Los dos amos

Nadie puede servir a dos amos, porque odiará a uno y querrá al otro, o será fiel a uno y despreciará al otro. No se puede servir a Dios y a las riquezas.

Algunas de las genialidades del Maestro consisten en enunciar lo que, de tan obvio, nadie dice. Esto ocurre con este pequeño versículo. Cualquiera que haya tenido dos trabajos puede constatar la validez de este axioma. El ser humano no tiene el don de la ubicuidad. Pero incluso si existiera alguien que dijera lo contrario, Jesús se refiere a aquellos que, llamándose cristianos, también quieren consagrar sus vidas a las riquezas.

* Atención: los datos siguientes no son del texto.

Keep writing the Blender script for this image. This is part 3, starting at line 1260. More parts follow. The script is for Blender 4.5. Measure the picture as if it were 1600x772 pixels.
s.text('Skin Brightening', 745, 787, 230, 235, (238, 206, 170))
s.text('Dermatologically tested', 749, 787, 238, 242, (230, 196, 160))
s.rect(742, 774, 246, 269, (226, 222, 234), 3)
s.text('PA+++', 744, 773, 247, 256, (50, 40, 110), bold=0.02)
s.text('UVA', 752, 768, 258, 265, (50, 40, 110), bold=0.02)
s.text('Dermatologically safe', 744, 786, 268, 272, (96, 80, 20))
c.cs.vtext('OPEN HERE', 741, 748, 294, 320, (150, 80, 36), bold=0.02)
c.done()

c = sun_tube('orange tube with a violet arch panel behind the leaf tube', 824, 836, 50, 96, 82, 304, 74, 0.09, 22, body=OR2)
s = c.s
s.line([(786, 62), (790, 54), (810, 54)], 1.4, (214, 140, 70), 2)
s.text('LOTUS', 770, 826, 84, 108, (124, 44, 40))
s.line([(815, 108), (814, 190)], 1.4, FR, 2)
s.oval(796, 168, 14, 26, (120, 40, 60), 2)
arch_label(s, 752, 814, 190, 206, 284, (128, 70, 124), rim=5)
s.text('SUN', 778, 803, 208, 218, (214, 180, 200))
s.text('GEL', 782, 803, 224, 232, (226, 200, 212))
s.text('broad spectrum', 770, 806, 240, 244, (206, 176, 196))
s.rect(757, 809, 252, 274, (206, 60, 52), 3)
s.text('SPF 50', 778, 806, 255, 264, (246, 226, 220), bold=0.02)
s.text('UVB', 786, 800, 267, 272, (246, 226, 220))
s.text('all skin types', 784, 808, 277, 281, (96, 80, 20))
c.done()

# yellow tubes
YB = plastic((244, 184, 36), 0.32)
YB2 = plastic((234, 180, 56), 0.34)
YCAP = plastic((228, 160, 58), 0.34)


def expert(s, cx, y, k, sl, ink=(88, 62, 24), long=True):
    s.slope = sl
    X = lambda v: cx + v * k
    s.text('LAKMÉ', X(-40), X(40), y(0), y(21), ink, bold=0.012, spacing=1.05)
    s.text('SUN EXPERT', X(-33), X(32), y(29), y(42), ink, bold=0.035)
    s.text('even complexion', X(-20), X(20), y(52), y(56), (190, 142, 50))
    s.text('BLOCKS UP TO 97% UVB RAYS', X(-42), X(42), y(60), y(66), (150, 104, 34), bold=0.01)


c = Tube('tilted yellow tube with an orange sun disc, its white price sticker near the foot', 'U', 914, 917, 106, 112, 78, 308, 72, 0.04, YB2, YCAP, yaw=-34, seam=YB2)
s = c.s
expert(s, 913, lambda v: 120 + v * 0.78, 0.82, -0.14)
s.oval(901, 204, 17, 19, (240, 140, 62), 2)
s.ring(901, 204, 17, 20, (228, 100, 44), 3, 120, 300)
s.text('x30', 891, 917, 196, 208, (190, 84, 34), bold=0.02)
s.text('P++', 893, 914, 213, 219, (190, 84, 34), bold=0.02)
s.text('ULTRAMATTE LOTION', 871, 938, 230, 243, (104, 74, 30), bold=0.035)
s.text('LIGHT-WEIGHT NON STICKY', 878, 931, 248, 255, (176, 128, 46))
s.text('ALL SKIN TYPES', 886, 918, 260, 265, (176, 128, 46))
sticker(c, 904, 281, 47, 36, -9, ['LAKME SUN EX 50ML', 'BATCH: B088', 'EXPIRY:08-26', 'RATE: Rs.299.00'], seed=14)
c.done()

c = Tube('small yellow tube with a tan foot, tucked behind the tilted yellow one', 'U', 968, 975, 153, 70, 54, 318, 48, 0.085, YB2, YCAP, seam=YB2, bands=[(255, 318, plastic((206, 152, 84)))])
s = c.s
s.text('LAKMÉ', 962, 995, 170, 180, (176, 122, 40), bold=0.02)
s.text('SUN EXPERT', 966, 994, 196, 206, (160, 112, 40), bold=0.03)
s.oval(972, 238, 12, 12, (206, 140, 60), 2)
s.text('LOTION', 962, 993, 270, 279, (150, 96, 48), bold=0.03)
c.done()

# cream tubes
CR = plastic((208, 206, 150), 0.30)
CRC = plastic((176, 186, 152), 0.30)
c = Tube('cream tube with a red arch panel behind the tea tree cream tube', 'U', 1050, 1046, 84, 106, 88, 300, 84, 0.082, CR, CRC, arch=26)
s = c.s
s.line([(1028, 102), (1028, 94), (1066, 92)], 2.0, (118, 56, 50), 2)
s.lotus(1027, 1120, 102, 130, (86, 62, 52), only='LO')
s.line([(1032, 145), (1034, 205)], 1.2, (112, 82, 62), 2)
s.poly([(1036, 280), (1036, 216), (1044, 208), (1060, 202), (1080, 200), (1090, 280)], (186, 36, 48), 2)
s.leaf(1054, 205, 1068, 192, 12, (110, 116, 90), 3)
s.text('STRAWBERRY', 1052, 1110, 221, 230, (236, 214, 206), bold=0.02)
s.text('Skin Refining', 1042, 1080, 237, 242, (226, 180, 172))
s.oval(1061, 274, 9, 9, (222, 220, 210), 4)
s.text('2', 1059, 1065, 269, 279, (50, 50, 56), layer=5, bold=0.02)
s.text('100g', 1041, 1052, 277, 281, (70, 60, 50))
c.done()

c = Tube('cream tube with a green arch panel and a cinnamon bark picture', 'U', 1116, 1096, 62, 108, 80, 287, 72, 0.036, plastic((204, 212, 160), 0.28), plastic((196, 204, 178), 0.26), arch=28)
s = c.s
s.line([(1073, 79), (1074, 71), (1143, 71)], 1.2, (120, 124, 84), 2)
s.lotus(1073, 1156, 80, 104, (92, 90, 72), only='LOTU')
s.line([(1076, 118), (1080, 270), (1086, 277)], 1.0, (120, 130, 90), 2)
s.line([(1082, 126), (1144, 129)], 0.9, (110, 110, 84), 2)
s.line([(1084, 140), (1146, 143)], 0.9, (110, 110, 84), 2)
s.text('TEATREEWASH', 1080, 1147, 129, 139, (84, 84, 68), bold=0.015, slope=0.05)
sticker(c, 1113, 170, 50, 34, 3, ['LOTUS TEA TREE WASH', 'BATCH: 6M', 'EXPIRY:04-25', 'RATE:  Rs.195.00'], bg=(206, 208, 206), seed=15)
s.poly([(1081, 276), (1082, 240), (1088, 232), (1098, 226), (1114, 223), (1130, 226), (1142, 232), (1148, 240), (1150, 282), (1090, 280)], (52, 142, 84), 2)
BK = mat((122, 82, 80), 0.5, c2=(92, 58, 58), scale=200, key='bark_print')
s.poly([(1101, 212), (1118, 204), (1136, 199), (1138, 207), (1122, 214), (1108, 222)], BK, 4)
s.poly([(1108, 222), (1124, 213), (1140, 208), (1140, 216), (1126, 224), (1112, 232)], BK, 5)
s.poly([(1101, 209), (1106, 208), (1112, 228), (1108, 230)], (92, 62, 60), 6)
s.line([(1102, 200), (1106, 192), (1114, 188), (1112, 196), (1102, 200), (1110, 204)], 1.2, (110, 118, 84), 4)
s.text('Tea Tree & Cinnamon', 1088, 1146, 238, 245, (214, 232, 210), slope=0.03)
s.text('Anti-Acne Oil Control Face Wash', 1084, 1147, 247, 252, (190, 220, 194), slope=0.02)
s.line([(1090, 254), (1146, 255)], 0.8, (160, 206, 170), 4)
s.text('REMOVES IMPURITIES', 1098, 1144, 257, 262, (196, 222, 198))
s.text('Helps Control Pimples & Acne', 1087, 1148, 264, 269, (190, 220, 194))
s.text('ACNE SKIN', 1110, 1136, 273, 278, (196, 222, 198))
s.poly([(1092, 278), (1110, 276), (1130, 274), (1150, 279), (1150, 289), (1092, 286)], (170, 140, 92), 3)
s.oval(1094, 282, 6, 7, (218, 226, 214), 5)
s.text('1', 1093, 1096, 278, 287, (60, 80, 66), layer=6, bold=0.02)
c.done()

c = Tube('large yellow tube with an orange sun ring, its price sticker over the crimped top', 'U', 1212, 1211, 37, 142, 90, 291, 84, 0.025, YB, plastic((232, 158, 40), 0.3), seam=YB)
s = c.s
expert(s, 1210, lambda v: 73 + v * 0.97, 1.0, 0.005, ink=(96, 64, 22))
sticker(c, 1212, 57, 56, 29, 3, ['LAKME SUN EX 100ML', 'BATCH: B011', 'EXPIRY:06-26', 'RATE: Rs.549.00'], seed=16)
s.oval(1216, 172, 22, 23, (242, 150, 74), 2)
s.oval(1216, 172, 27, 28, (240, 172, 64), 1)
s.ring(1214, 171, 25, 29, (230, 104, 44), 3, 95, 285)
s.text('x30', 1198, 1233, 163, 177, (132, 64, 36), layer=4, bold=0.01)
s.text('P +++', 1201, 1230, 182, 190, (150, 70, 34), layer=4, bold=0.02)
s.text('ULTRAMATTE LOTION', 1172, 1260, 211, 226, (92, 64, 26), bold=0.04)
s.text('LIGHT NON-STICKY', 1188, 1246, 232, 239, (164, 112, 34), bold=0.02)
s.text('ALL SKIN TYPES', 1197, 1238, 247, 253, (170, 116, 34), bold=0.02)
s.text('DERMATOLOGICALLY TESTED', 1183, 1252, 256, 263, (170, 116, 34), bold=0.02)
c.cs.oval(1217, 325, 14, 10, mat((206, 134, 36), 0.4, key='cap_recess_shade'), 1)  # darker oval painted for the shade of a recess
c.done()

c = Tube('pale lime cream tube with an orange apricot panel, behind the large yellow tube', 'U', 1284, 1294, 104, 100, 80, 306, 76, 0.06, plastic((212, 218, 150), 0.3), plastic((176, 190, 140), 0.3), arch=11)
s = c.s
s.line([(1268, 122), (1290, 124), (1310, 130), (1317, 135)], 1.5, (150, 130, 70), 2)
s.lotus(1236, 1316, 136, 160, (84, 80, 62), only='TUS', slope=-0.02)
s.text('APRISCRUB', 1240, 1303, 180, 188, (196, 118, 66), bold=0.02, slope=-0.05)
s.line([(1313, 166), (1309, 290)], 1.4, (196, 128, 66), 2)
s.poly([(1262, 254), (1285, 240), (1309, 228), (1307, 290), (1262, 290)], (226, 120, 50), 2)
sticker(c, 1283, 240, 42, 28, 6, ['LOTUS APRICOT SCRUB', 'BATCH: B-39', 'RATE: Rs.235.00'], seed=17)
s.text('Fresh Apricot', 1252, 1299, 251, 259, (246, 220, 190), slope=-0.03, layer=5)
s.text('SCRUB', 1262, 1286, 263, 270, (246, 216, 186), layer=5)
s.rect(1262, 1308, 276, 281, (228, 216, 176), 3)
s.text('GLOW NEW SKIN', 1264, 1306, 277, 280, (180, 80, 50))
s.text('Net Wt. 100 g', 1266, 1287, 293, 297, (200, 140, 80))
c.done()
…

Y, volvamos a preguntar: ¿es que Jesús no quiere a los empresarios, a los hacedores de riquezas y, en fin, a los que dan de comer a otros humanos? ¿El Maestro sólo conciente a los pobres? ¿Qué clase de Maestro quiere que sus discípulos sean explotados por sus patrones? Podríamos responder de la manera más ortodoxa posible: que la felicidad no está en este mundo, que la verdadera riqueza está en el cielo y que a los ricos de este mundo no les espera sino la miseria en el otro. Pero, con toda razón, el crítico llegará a decir que esas son palabras bonitas pero imposibles de comprobar puesto que nadie ha regresado de la tumba a decirnos lo bello que es el otro mundo. Sospecharán que esta religión está hecha a modo para los poderosos del mundo. Y aunque uno escuche ya como vulgar cliché todo este alegato, debería poner atención e intentar refutarlo.

No es fácil contradecir esta crítica. Pero sí debemos decir que lo que Jesús está afirmando es su poder y su monoteísmo. Es decir, no hay más Dios que el que Él anuncia. El único amo del cristiano es Jesús mismo. Ahí está la clave para salir del dilema «laboral» moderno. Si queremos mirar esta escritura como un llamado a la sumisión total, nos equivocamos. Precisamente aquí está el fundamento para hacer lo correcto cuando el dios dinero nos quiere ordenar lo contrario. Jesús nos reclama nuestra total sumisión a Él. Cuando nuestra lealtad no está dividida, sabremos muy bien dónde está la prioridad. Contestemos con total claridad: el Rabí no quiere sino trabajadores humildes del Reino de Dios. Y, ya lo veremos, un trabajador fiel de su Reino recibirá mucho a cambio. Es una promesa del Maestro.

También podríamos interpretar en un sentido más amplio este versículo y recordar que donde está nuestro tesoro ahí está nuestro corazón. Como nuestro corazón no puede ser repartido en cantidades iguales ante dos tesoros, debemos decidir cuál será el cofre al que pondremos toda nuestra atención. Las riquezas de este mundo no se refieren solamente a los ceros en una cuenta de banco sino a todo aquello que nos hace sentir seguros en este planeta. Son esas posesiones que nos dan identidad las que demandan nuestra atención. Por eso no se puede servir a las riquezas y a Dios al mismo tiempo: porque sólo Dios merece toda nuestra reverencia no podemos decir que le damos lo que sobre después de ir a trabajar, a divertirse, a descansar, a sentir bonito. Todo eso es efímero. Seguirlo es seguir humo. Y un cristiano tiene la seguridad de seguir algo eterno y digno de confianza: la vida después de la muerte, eso que promete su Maestro.

En esta dualidad está encerrada una de las partes que más incomoda a los cristianos de toda las épocas. Las riquezas de este mundo y las riquezas del otro no se llevan bien. Y uno, tarde o temprano, tendrá que decidir a quién sigue.